I love a good contra dance. It combines a few of my favorite things: traditional United Kingdom music, exercise, spinning, and geometry. I especially love the Highland Schottishe, a dance I was first introduced to at middle school church camp. It is a dance full of marvelous contradictions: it is restrained yet spirited, connected yet independent, proper yet provocative. Perhaps I like it so much because its spirit epitomizes the ways I find myself daily moving through the world. If my personality could be a traditional folk dance, I know it would be the Highland Scottische.

But most importantly, it is a dance of many meetings and partings. You kick and clap and spin your way around the dance floor for as long as the band pleases. Never with the same partner. Not a bad thing when you have a less than ideal partner, but very hard when you meet someone with whom you delight in dancing. But as with life, there can be later meetings and other sets.
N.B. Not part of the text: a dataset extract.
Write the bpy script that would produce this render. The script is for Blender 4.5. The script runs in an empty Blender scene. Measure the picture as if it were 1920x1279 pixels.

Perhaps it is odd that I think of a summer contra dance on Christmas Eve Day. I guess all the rain we’ve had in New Haven prompted my memory. But I also think that writing Christmas cards to friends and family the world over (while planning New Year’s visits in two different states) makes my heart feel like it is at an astral contra dance with those who are willing to connect their lives with mine. I’m glad that my heart is moving in this way. Like a good contra dance, friends, family, boyfriends, crushes, and lovers move in and out of my life. Some I will never see again, but others will return to me in surprising ways. And some, I will return to again and again, hoping that they will dance just one more set with me. And if they say yes, they are the ones that become my life-long partners, willing to move with me through it all.

But, the band stills plays and I still must say goodbye, looking ahead to my next partner, to my next life stage, steadied by the conviction of my two hands reaching out, opening my palms to the promise of new connections, hoping and trusting that whomever lets me rest my hands upon their palms, is worth the dance. And, that they will want to dance with me again.